Which country has won the most FIFA World Cup titles?

Brazil is the most successful FIFA World Cup team with five titles. Brazil is also the only nation to have played in every World Cup, all 22 to date, with the most wins at 76 and the most goals scored at 237.

How many teams play in the FIFA World Cup?

The FIFA World Cup tournament phase has featured 32 teams since 1998, competing over about a month in the host nation. The competition expands to 48 teams starting with the 2026 World Cup, which will feature 104 matches.

When and where was the first FIFA World Cup held?

The first FIFA World Cup was held in Uruguay in 1930. Uruguay defeated Argentina 4-2 before 93,000 spectators in Montevideo to become the first champion, and Lucien Laurent of France scored the first goal in World Cup history.

Who is the all-time top goalscorer in the FIFA World Cup?

Miroslav Klose of Germany is the all-time top scorer at the FIFA World Cup with 16 goals.
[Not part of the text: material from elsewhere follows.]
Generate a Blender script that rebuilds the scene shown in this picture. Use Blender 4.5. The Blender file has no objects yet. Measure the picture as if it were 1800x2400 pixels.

He broke Brazil's Ronaldo record of 15 goals during the 2014 semi-final against Brazil.

Who is hosting the 2026 FIFA World Cup?

The 2026 FIFA World Cup will be jointly hosted by Canada, Mexico, and the United States, the first time three nations have shared hosting. It will give Mexico the distinction of being the first country to host games in three World Cups.

What is the FIFA World Cup trophy made of?

The FIFA World Cup Trophy, designed by Italian designer Silvio Gazzaniga after 1970, stands 36 cm high, is made of solid 18 carat gold, and weighs 6.175 kg. Its base contains two layers of semi-precious malachite, and winners receive a gold-plated replica rather than the solid gold original.